Affirmative Action Must Go



Affirmative action has once again found its way into the national spotlight.

On Oct. 10, the Supreme Court heard oral arguments in the case of Fisher v. University of Texas (2012).  Abigail Noel Fisher sued the University of Texas at Austin after her application for admission was denied in 2008.  The district court and court of appeals were unimpressed with the arguments of Fisher’s legal team, but the Supreme Court, despite having seemingly decided the issue of affirmative action with the precedential case Grutter v. Bollinger (2003), agreed to hear her case.

In this particular case, the University of Texas began using affirmative action in 2004 in an attempt to provide increased balance in the racial diversity of each class.  The Obama administration backs the University of Texas.

“Everyone competes against everyone else. Race is not a mechanical automatic factor. It’s a holistic individualized consideration,” U.S. Solicitor General Donald Verrilli said.

Using race as a factor in the admissions at all leads to a phenomenon known as “mismatch.” When race is used as a factor in admissions, the favored students’ grades or test scores  are often raised.  Thus, instead of creating a good learning environment for all students, certain minority groups start college with an academic disadvantage.

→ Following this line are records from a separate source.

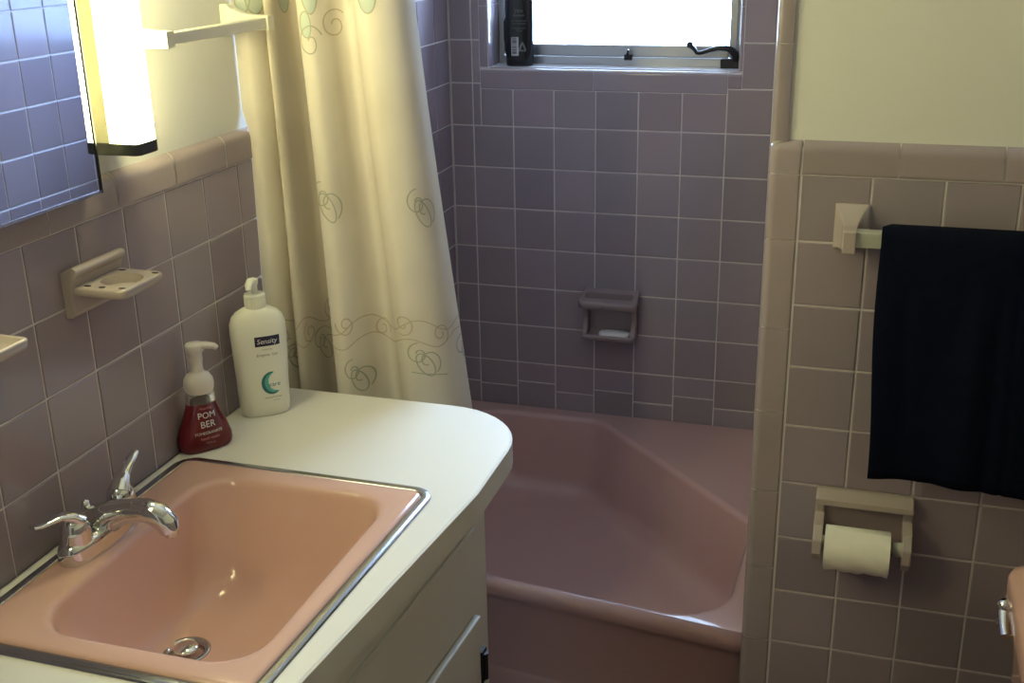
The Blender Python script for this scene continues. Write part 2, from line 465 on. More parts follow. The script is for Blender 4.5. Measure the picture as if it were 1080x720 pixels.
# grout core of the edge
mb.box(PX - .0018, PX + .0022, YP + .0002, YP + .004, 0, CAPT - .012, 1)
core = [(PX, YP + .001), (XE + .016, YP + .0005), (XE + .004, YP + .005), (XE + .0010, YP + .015), (XE + .0010, YP + .022)]
rings = [[(x, y, z) for x, y in core] for z in (0, CAPT - .012)]
n = len(core); mb.add(rings[0] + rings[1], [(i + 1, i, n + i, n + i + 1) for i in range(n - 1)], 1, False)
struct(mb.build('trim_2', [M['trimtile'], M['grout']]))
# narrow bullnose up the plaster corner above the cap
mb = MB()
for k in range(5):
    a, b = CAPT - .004 + k * .1525, min(CAPT - .004 + (k + 1) * .1525, TOPT)
    r = .009; prof = [(XE + .027, YP + .010), (XE + .027, YP + .0045), (XE + .025, YP + .003)]
    prof += [(XE + r - r * math.sin(t * PI / 12), YP + .003 + r - r * math.cos(t * PI / 12)) for t in range(7)] + [(XE, YP + .0205), (XE + .0015, YP + .021)]
    n = len(prof); rings = [[(x, y, z) for x, y in prof] for z in (a + .0007, b - .0007)]
    mb.add(rings[0] + rings[1], [(i + 1, i, n + i, n + i + 1) for i in range(n - 1)], 0, True, rt())
mb.box(XE + .004, XE + .020, YP + .006, YP + .012, CAPT - .01, H, 1)
struct(mb.build('trim_3', [M['trimtile'], M['plaster']]))

# right wall, wall behind the camera, floor, ceiling
mb = MB()
mb.box(XR + .010, XR + .12, YF, YP, 0, H, 0); mb.box(XR + .0017, XR + .010, YF, YP, 0, Z0, 1)
grid(mb, (XR, 0, 0), NY, Z, NX, -YP, -YP + .003, -YF, 0, Z0, mi=2)
struct(mb.build('wall_right', [M['plaster'], M['grout'], M['tile']]))
mb = MB(); mb.box(-.14, XR + .12, YF - .12, YF, 0, H, 0)
struct(mb.build('wall_front', [M['plaster']]))
mb = MB(); mb.box(.45, 1.35, YF - .002, YF + .03, 0, 2.08);  # unseen dark door, added to reduce fill light from behind the camera
for z_ in (.18, 1.0): 
    mb.box(.55, .87, YF + .03, YF + .038, z_, z_ + .72 + .2 * (z_ > .5)); mb.box(.93, 1.25, YF + .03, YF + .038, z_, z_ + .72 + .2 * (z_ > .5))
struct(mb.build('added_door_1', [M['paintwood']], bevel=.004))
mb = MB(); mb.box(-.14, XR + .12, YF - .12, YB + .15, H, H + .1, 0)
struct(mb.build('ceiling', [M['ceil']]))
mb = MB(); mb.box(-.14, XR + .12, YF - .12, YB + .15, -.1, -.002, 1)
nf = 26
for i in range(nf):
    for k in range(44):
        x0 = i * .06; y0 = YF + k * .065
        if x0 + .06 <= XR + .01 and y0 + .065 < YP + .12: tile_rect(mb, (0, 0, 0), X, Y, Z, x0, x0 + .06, y0, y0 + .065, 0, .0001)
struct(mb.build('floor', [M['floor'], M['grout']]))

# ------------------------------------------------------------------ window
FY = 2.893
win = MB()
def frame_rect(mb, x0, x1, z0, z1, w, y0, y1, wb=None):
    wb = wb or w
    mb.box(x0, x0 + w, y0, y1, z0, z1); mb.box(x1 - w, x1, y0, y1, z0, z1)
    mb.box(x0 + w, x1 - w, y0, y1, z0, z0 + wb); mb.box(x0 + w, x1 - w, y0, y1, z1 - w, z1)
frame_rect(win, WX0, WX1, WZ0, WZ1, .014, FY, FY + .05, .022)
wroot = struct(win.build('window_1', [M['alu']], bevel=.002))
mb = MB(); frame_rect(mb, WX0 + .015, WX1 - .015, WZ0 + .023, WZ1 - .015, .020, FY + .006, FY + .034, .030)
mb.build('window_sash', [M['alu']], wroot, bevel=.003)
mb = MB(); mb.box(WX0 + .034, WX1 - .034, FY + .018, FY + .023, WZ0 + .052, WZ1 - .034)
mb.build('window_glass', [M['glass']], wroot)
mb = MB()   # catch in the middle of the bottom rail
mb.box(.444, .464, FY - .007, FY + .006, WZ0 + .016, WZ0 + .030)
mb.tube([(.454, FY - .006, WZ0 + .024), (.454, FY - .014, WZ0 + .032), (.457, FY - .016, WZ0 + .044)], [.004, .004, .003], 10)
mb.build('window_latch', [M['darkmetal']], wroot, bevel=.001)
mb = MB()   # crank operator at the lower right corner
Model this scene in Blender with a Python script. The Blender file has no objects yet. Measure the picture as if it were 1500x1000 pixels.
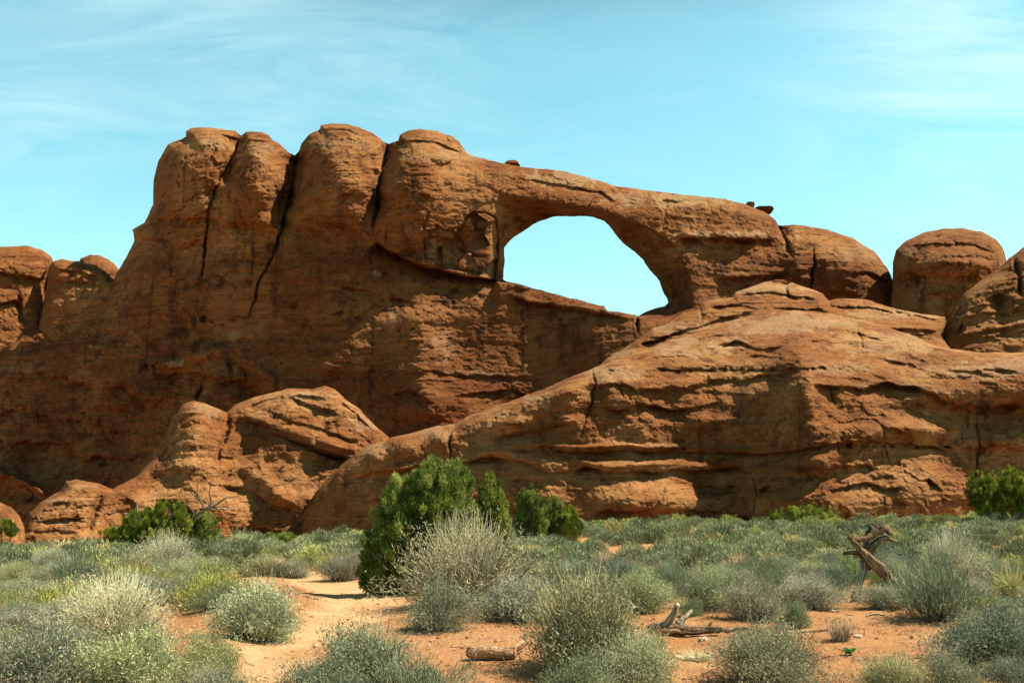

Richard Sander, a law professor at UCLA, and Stuart Taylor Jr., a journalist and non-resident senior fellow at the Brookings Institution, argue that minority students with lower test scores would be better served by going to other institutions rather than the elite institutions they are being steered toward.

A priority should be given to making sure students find the proper environment rather than being forced to attend a “better” university. Minority students are 80 percent more likely, according to University of Virginia psychologist Fred Smyth, to achieve career goals in the fields of science and engineering, when they are attending a school that is a good match.

Professors Sander and Taylor claim that affirmative action also causes social damage: “When colleges use large preferences, they interfere with social assimilation, and the minorities who are the ‘beneficiaries’ of these preferences often feel socially isolated and self-segregate.”

Affirmative action attempts to treat outcomes while doing nothing to treat the underlying causes of disproportionate academic success.  The currently conservative-leaning Supreme Court is likely to, while not completely overturning affirmative action, limit its scope.  It correctly identifies the ineffectiveness of affirmative action as a solution to problems in the educational system.